Der Streit um intransparente Zinsanpassungen bei Krediten beschäftigt schon seit Jahren die Gerichte. Aber auch auf der Kehrseite - bei den variabel verzinsten Sparbüchern - stellt sich ein ähnliches Problem:
Die Banken vereinbaren mit dem Kunden einen Ausgangszinssatz und behalten sich vor, diesen - ohne Schranken - einfach zu ändern. Das Ergebnis war häufig: Der "gute" vereinbarte Zinssatz wird in der Folge immer wieder gesenkt. Wer einen Betrag einzahlt und erst nach Monaten oder Jahren den Betrag beheben will, muss feststellen, dass zwischenzeitliche Zinssenkungen einen ursprünglich günstigen Zinssatz gar nicht mehr so gut aussehen lassen. Es hatte den Anschein, dass die Banken nach freiem ermessen die Zinsen senken könnten.
Die Banken haben sich bislang auf das Bankwesengesetz (BWG) berufen, das festlegt, dass eine Zinssatzänderung vom Tag des - von der Bank festgelegten - Inkrafttretens an gilt und nur durch Schalteraushang und Eintragung im Sparbuch dem Kunden bekannt zu geben ist.
VKI-Sieg beim OGH
Der VKI hat nun (neben anderen Klauseln - siehe Urteilsbesprechung) diese Klauseln in den AGB für Sparbücher der BAWAG - im Auftrag des BMSG - exemplarisch über eine Verbandsklage einer gerichtlichen Überprüfung unterzogen. Mit Erfolg: Vor wenigen Tagen wurde das Urteil des Obersten Gerichtshofes (OGH) zugestellt, wonach die genannten Klausel gesetzwidrig und nichtig sind.
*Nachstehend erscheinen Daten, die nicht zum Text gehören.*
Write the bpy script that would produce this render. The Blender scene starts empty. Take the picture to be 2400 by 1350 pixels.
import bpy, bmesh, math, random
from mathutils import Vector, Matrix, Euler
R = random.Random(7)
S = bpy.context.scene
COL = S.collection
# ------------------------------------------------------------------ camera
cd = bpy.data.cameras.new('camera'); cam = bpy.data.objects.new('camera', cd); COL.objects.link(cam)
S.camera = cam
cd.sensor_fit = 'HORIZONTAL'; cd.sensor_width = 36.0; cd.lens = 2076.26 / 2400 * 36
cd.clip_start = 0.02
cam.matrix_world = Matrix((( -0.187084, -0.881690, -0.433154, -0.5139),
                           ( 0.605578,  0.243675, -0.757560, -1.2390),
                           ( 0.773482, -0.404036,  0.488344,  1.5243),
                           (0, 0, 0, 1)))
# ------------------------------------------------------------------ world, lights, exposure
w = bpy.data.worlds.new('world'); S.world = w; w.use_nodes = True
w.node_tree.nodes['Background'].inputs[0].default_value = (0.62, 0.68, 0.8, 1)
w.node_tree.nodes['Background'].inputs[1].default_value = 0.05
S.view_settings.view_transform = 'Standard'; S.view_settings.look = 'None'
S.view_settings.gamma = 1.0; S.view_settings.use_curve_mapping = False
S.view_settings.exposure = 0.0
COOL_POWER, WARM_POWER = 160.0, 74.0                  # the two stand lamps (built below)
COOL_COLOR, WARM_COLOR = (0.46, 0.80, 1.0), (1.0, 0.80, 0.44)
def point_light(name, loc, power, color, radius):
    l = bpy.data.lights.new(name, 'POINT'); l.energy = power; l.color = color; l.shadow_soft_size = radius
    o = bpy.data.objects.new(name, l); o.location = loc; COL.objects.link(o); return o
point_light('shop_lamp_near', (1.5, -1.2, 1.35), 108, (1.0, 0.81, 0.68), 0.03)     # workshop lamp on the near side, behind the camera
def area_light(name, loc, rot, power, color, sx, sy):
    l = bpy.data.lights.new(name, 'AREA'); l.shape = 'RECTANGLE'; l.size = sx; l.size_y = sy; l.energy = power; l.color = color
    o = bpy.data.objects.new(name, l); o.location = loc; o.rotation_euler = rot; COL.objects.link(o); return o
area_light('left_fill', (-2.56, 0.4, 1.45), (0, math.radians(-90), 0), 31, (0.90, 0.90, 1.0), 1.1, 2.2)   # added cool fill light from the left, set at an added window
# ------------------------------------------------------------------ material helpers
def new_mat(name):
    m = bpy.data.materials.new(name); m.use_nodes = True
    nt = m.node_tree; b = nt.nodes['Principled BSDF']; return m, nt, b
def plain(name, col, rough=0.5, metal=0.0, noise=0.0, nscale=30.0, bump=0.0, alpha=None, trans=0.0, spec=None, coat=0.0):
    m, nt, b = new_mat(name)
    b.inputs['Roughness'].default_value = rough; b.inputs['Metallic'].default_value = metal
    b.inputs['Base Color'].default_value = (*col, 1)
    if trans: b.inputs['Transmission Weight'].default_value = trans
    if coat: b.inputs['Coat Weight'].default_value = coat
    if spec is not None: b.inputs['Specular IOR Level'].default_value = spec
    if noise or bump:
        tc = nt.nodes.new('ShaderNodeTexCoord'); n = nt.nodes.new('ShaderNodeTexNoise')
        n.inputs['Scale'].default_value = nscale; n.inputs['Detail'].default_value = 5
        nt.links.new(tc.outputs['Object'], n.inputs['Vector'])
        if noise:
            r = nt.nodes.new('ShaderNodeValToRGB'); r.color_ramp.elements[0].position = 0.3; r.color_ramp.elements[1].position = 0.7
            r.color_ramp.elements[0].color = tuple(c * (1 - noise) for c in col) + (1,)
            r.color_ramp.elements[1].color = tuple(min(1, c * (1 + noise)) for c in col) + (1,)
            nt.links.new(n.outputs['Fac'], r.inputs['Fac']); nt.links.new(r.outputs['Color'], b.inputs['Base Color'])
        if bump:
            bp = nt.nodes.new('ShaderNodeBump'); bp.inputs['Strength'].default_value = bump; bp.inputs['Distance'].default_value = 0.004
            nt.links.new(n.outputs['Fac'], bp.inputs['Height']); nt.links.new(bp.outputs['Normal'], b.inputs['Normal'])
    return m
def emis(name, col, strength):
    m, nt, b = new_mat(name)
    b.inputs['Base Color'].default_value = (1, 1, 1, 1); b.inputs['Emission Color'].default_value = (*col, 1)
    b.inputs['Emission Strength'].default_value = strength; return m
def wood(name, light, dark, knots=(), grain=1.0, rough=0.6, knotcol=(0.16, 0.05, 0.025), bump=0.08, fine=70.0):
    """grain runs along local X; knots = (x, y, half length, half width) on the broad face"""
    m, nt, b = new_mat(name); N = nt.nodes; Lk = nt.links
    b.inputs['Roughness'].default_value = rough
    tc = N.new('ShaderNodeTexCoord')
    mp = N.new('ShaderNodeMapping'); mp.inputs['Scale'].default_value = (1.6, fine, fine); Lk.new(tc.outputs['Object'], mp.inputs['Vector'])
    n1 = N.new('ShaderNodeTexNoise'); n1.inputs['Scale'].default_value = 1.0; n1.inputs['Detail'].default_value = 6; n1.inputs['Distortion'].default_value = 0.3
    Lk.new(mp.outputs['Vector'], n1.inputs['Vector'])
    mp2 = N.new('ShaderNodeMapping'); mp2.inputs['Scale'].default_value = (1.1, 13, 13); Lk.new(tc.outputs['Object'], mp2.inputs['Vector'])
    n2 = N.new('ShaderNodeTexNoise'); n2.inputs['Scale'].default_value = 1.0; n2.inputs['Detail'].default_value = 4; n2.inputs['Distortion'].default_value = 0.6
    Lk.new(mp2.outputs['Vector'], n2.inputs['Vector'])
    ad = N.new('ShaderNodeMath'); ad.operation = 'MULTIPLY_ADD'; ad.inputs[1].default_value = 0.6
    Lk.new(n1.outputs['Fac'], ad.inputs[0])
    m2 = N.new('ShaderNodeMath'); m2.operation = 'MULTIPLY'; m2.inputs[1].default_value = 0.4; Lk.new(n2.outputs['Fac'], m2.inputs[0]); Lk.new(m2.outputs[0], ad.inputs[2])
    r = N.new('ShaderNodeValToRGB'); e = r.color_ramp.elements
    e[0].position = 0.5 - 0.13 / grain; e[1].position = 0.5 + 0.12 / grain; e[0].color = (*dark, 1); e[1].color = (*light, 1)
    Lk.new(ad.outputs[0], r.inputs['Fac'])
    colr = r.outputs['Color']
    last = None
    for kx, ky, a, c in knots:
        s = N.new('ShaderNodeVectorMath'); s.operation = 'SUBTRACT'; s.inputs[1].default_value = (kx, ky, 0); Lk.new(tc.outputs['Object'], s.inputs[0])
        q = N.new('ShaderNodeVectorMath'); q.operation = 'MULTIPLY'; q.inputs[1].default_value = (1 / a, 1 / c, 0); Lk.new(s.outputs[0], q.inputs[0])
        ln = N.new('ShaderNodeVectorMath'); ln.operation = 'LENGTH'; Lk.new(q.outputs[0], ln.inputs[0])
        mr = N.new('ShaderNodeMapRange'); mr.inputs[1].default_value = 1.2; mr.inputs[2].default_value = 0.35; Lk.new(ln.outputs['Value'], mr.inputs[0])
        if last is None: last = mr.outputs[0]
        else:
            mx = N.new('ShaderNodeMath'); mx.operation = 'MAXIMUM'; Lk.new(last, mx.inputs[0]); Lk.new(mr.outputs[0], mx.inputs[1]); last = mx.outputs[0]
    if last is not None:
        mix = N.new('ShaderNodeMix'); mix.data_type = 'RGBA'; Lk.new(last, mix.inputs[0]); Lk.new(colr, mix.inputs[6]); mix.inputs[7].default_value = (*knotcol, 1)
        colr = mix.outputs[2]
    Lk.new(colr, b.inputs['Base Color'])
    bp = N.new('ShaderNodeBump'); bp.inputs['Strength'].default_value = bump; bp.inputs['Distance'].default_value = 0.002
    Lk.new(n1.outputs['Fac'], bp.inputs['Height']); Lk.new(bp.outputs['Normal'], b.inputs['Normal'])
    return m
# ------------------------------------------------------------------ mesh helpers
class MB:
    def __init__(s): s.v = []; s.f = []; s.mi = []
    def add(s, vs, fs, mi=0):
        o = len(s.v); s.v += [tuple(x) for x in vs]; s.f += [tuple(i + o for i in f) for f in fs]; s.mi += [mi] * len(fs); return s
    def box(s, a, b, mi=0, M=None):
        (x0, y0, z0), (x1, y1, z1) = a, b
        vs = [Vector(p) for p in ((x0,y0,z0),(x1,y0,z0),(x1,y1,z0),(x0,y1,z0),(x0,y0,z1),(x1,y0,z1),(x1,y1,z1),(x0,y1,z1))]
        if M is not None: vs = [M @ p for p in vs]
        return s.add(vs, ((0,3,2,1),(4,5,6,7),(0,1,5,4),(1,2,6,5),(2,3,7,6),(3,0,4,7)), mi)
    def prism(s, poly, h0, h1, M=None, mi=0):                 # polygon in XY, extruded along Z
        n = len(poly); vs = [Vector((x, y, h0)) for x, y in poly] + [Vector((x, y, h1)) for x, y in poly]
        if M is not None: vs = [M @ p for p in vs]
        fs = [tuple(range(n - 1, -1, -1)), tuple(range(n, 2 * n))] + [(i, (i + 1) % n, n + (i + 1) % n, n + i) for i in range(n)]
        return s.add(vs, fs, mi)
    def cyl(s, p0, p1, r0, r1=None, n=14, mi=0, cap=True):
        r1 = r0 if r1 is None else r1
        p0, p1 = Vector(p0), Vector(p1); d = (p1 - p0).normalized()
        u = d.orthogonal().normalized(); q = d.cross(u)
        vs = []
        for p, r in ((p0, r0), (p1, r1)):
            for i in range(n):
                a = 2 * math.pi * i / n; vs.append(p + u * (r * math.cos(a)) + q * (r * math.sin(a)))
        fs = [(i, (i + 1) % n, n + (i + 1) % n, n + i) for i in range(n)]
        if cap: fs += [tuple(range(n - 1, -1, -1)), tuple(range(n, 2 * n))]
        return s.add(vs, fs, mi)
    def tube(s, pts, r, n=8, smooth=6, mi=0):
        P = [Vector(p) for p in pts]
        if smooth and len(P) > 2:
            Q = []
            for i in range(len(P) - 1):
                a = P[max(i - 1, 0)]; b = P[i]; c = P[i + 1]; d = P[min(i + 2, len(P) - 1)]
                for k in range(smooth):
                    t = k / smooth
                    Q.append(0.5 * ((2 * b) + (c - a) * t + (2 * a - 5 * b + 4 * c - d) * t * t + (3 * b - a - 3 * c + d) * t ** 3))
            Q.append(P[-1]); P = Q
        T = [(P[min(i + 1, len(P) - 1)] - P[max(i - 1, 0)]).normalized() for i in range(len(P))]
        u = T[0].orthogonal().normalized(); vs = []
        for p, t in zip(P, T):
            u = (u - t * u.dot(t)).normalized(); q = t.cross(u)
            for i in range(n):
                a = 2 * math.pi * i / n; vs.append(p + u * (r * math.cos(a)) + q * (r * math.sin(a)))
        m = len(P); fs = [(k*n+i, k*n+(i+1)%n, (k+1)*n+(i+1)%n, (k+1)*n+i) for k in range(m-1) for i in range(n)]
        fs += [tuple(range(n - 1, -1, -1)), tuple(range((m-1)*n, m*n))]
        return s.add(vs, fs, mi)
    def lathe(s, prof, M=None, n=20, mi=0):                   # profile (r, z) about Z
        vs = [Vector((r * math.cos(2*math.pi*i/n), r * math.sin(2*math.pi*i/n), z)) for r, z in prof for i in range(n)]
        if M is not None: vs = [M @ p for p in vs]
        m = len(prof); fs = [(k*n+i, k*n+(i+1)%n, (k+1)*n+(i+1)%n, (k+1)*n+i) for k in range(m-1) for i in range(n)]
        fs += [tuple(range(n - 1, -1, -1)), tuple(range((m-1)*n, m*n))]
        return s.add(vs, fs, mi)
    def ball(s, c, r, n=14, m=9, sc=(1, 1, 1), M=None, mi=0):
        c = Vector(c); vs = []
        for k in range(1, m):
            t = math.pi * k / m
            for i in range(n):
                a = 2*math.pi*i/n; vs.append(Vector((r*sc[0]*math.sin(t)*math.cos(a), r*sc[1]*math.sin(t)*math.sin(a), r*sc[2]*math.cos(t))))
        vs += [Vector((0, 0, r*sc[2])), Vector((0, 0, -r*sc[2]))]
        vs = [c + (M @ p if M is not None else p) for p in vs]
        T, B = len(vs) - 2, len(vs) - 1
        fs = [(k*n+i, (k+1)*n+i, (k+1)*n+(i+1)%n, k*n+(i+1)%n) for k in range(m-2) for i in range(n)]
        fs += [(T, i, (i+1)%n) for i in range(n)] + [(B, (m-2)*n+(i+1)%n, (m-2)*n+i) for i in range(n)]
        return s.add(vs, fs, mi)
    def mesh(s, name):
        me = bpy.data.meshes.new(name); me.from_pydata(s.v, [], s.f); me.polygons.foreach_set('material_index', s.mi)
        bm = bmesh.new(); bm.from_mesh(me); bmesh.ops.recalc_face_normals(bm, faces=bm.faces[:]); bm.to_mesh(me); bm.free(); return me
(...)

Der OGH stellt klar, dass einseitige Zinssatzänderungen nur zulässig sind, wenn sie zwischen den Vertragsparteien vereinbart sind; das BWG räume den Banken keine einseitige Zinsänderungsbefugnis ein.
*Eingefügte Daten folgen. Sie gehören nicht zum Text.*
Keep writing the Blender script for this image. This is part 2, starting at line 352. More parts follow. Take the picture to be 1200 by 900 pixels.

Leistungsänderungsklauseln in AGB und Vertragsformblättern müssen daher dem § 6 Abs 2 Z 3 KSchG entsprechen und daher sind nur Leistungsänderungen zulässig, die für den Kunden "zumutbar" sind; das ist der Fall, wenn die Leistungsänderung geringfügig und sachlich gerechtfertigt ist. Sachlich gerechtfertigt sind aber nur Änderungsklauseln, die sich etwa an der Änderung der Leitzinsen am Geld- und Kapitalmarkt orientieren und die eine Verpflichtung vorsehen, bei einem Ansteigen der Leitzinsen auch die Sparbuchzinsen zu erhöhen. Die vom OGH geprüfte Klausel enthält dazu aber keinerlei Parameter und ist daher gesetzwidrig.
Was bringt das Urteil?
Das Urteil bedeutet zunächst für die BAWAG, dass diese Klausel (sowie die anderen untersagten Klauseln - siehe Urteilsbesprechung) ab sofort in Verträgen mit Verbrauchern nicht mehr verwendet werden darf.
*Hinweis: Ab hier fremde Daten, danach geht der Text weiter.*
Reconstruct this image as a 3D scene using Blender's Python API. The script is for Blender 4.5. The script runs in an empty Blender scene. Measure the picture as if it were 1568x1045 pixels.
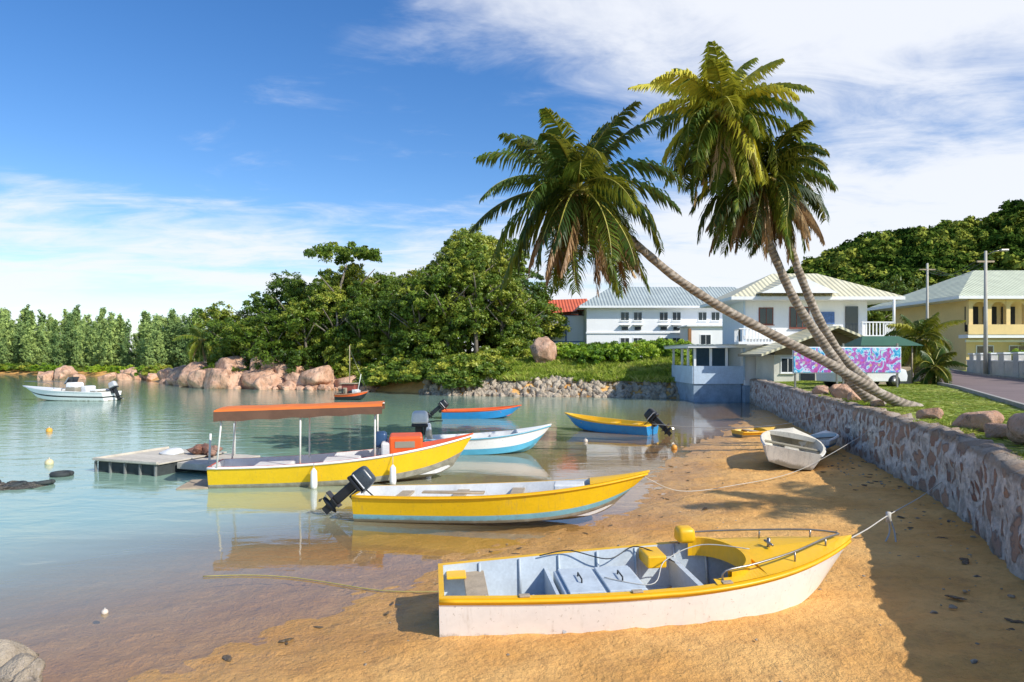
import bpy, math, random, bmesh
import numpy as np
from mathutils import Vector, Matrix, noise, Euler
random.seed(7); RS=np.random.RandomState(7)
sc=bpy.context.scene
COL=sc.collection
# ------------------------------------------------------------ helpers
def link(o,parent=None):
    COL.objects.link(o)
    if parent is not None: o.parent=parent
    return o
def empty(name,loc=(0,0,0),rot=(0,0,0),parent=None,s=1):
    o=bpy.data.objects.new(name,None); o.location=loc; o.rotation_euler=rot; o.scale=(s,s,s)
    o.empty_display_size=.3
    return link(o,parent)
def make_mesh(name,V,F,mats,midx=None,smooth=False,attrs=None):
    me=bpy.data.meshes.new(name)
    V=np.asarray(V,dtype=float).reshape(-1,3)
    if isinstance(F,np.ndarray): F=F.tolist()
    me.from_pydata(V.tolist(),[],F)
    for m in (mats if isinstance(mats,(list,tuple)) else [mats]): me.materials.append(m)
    if midx is not None: me.polygons.foreach_set('material_index',np.asarray(midx,dtype=np.int32))
    if smooth: me.polygons.foreach_set('use_smooth',np.ones(len(me.polygons),dtype=bool))
    if attrs:
        for k,v in attrs.items():
            v=np.asarray(v,dtype=np.float32)
            a=me.attributes.new(k,'FLOAT','POINT'); a.data.foreach_set('value',v)
    me.update()
    return me
def mobj(name,V,F,mats,midx=None,smooth=False,parent=None,attrs=None):
    return link(bpy.data.objects.new(name,make_mesh(name,V,F,mats,midx,smooth,attrs)),parent)
def inst(name,me,loc,rot=(0,0,0),scale=(1,1,1),parent=None):
    o=bpy.data.objects.new(name,me); o.location=loc; o.rotation_euler=rot
    o.scale=scale if hasattr(scale,'__len__') else (scale,)*3
    return link(o,parent)
BF=[(0,3,2,1),(4,5,6,7),(0,1,5,4),(1,2,6,5),(2,3,7,6),(3,0,4,7)]
def box(name,x0,x1,y0,y1,z0,z1,mat,parent=None,bevel=0,rotz=0,taper=0,seg=2):
    cx,cy,cz=(x0+x1)/2,(y0+y1)/2,(z0+z1)/2
    a,b,c=(x1-x0)/2,(y1-y0)/2,(z1-z0)/2; k=1-taper
    V=[(-a,-b,-c),(a,-b,-c),(a,b,-c),(-a,b,-c),(-a*k,-b*k,c),(a*k,-b*k,c),(a*k,b*k,c),(-a*k,b*k,c)]
    o=mobj(name,V,BF,mat,parent=parent); o.location=(cx,cy,cz); o.rotation_euler=(0,0,rotz)
    if bevel:
        m=o.modifiers.new('b','BEVEL'); m.width=bevel; m.segments=seg
        if seg>2: o.data.polygons.foreach_set('use_smooth',np.ones(6,dtype=bool))
    return o
def tube_geo(pts,rad,seg=8,cap=True):
    pts=[Vector(p) for p in pts]; n=len(pts)
    if not hasattr(rad,'__len__'): rad=[rad]*n
    V=[];F=[]; up=Vector((0,0,1)); prev=None
    for i,p in enumerate(pts):
        t=(pts[min(i+1,n-1)]-pts[max(i-1,0)]).normalized()
        if prev is None:
            a=t.orthogonal().normalized()
        else:
            a=(prev-t*prev.dot(t)).normalized()
        prev=a; b=t.cross(a)
        for k in range(seg):
            q=2*math.pi*k/seg
            V.append(tuple(p+(a*math.cos(q)+b*math.sin(q))*rad[i]))
    for i in range(n-1):
        for k in range(seg):
            F.append((i*seg+k,i*seg+(k+1)%seg,(i+1)*seg+(k+1)%seg,(i+1)*seg+k))
    if cap:
        F.append(tuple(range(seg))[::-1]); F.append(tuple((n-1)*seg+k for k in range(seg)))
    return V,F
def tube(name,pts,rad,mat,parent=None,seg=8):
    V,F=tube_geo(pts,rad,seg); return mobj(name,V,F,mat,smooth=True,parent=parent)
def curve_pts(P,n):
    P=[Vector(p) for p in P]; out=[]
    m=len(P)-1
    for i in range(n):
        u=i/(n-1)*m; k=min(int(u),m-1); f=u-k
        p0=P[max(k-1,0)];p1=P[k];p2=P[k+1];p3=P[min(k+2,m)]
        out.append(.5*((2*p1)+(p2-p0)*f+(2*p0-5*p1+4*p2-p3)*f*f+(3*p1-p0-3*p2+p3)*f**3))
    return out
# ------------------------------------------------------------ materials
class NT:
    def __init__(s,nt): s.nt=nt; nt.nodes.clear()
    def n(s,t,**kw):
        nd=s.nt.nodes.new(t)
        for k,v in kw.items():
            if k in ('I',):
                for a,b in v.items():
                    if isinstance(b,bpy.types.NodeSocket): s.nt.links.new(b,nd.inputs[a])
                    else: nd.inputs[a].default_value=b
            else: setattr(nd,k,v)
        return nd
    def l(s,a,b): s.nt.links.new(a,b)
    def math(s,op,a,b=0.,c=None,clamp=False):
        nd=s.nt.nodes.new('ShaderNodeMath'); nd.operation=op; nd.use_clamp=clamp
        for i,v in enumerate([a,b]+([c] if c is not None else [])):
            if isinstance(v,bpy.types.NodeSocket): s.nt.links.new(v,nd.inputs[i])
            else: nd.inputs[i].default_value=v
        return nd.outputs[0]
    def mix(s,f,a,b,blend='MIX'):
        nd=s.nt.nodes.new('ShaderNodeMix'); nd.data_type='RGBA'; nd.blend_type=blend
        for i,v in ((0,f),(6,a),(7,b)):
            if isinstance(v,bpy.types.NodeSocket): s.nt.links.new(v,nd.inputs[i])
            else: nd.inputs[i].default_value=(v if i==0 else (*v,1) if len(v)==3 else v)
        return nd.outputs[2]
    def ss(s,v,a,b):
        nd=s.nt.nodes.new('ShaderNodeMapRange'); nd.interpolation_type='SMOOTHSTEP'
        s.nt.links.new(v,nd.inputs[0]); nd.inputs[1].default_value=a; nd.inputs[2].default_value=b
        return nd.outputs[0]
    def noise(s,vec,scale,detail=4,rough=.55,dist=0,out=0):
        nd=s.n('ShaderNodeTexNoise',I={'Scale':scale,'Detail':detail,'Roughness':rough,'Distortion':dist})
        s.l(vec,nd.inputs['Vector']); return nd.outputs[out]
def mk(name):
    m=bpy.data.materials.new(name); m.use_nodes=True; return m,NT(m.node_tree)
_c={}
def M(name,col,rough=.6,var=.25,scale=3,bump=0,metal=0,grime=None,spec=.5,bscale=None,stain=0):
    if name in _c: return _c[name]
    m,t=mk(name)
    tc=t.n('ShaderNodeTexCoord').outputs['Object']
    n1=t.noise(tc,scale,5); n2=t.noise(tc,scale*9,3)
    f=t.math('ADD',t.math('MULTIPLY',n1,.65),t.math('MULTIPLY',n2,.35))
    f=t.ss(f,.3,.7)
    c2=tuple(c*(1-var) for c in col)
    c=t.mix(f,c2,col)
    if stain:
        mp=t.n('ShaderNodeMapping',I={'Vector':tc,'Scale':(6,6,.7)})
        st=t.ss(t.noise(mp.outputs[0],1.3,6,.7),.55,.8)
        c=t.mix(t.math('MULTIPLY',st,stain),c,(.16,.13,.09))
    if grime is not None:
        sep=t.n('ShaderNodeSeparateXYZ',I={0:tc})
        nn=t.noise(tc,5,6,.7)
        z=t.math('ADD',sep.outputs[2],t.math('MULTIPLY',t.math('SUBTRACT',nn,.5),-.26))
        g=t.math('SUBTRACT',1.,t.ss(z,grime-.05,grime+.06))
        c=t.mix(t.math('MULTIPLY',g,.85),c,(.20,.17,.10))
        sp=t.ss(t.noise(tc,22,3,.6),.64,.71)
        c=t.mix(t.math('MULTIPLY',sp,.4),c,(.25,.2,.14))
        mp=t.n('ShaderNodeMapping',I={'Vector':tc,'Scale':(9,9,1.)})
        stn=t.ss(t.noise(mp.outputs[0],1.2,6,.7),.54,.78)
        c=t.mix(t.math('MULTIPLY',stn,.32),c,(.3,.24,.15))
    b=t.n('ShaderNodeBsdfPrincipled',I={'Base Color':c,'Metallic':metal})
    t.l(t.math('ADD',t.math('MULTIPLY',n2,.25),rough-.12),b.inputs['Roughness'])
    if bump:
        bn=t.n('ShaderNodeBump',I={'Strength':bump,'Distance':.02,'Height':t.noise(tc,bscale or scale*6,6,.65)})
        t.l(bn.outputs[0],b.inputs['Normal'])
    o=t.n('ShaderNodeOutputMaterial'); t.l(b.outputs[0],o.inputs[0])
    _c[name]=m; return m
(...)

Weiters darf sich die BAWAG bei laufenden Verträgen - also bei bestehenden Sparbüchern - auf diese Klausel nicht mehr berufen. Es wird also sehr genau zu prüfen sein, wie die BAWAG die Zinsen bei diesen Sparbüchern gestaltet. Zuletzt wird man auch bereits rückgezahlte Sparbücher auf korrekte Zinsverrechnung prüfen können (siehe Service: Was bringt das Sparzinsen-Urteil den Sparern?).
Das Urteil betrifft aber nicht nur die BAWAG, sondern in Grunde nahezu alle Banken. Wenn diese Ihre Vertragsbedingungen nicht sofort ändern, drohen weitere Verbandsklagen und bestehende oder abgeschlossene Sparbücher werden überprüft werden können.
Der VKI bleibt jedenfalls am Ball und wird nun die Zinsgestaltung bei Sparbüchern an Musterfällen prüfen.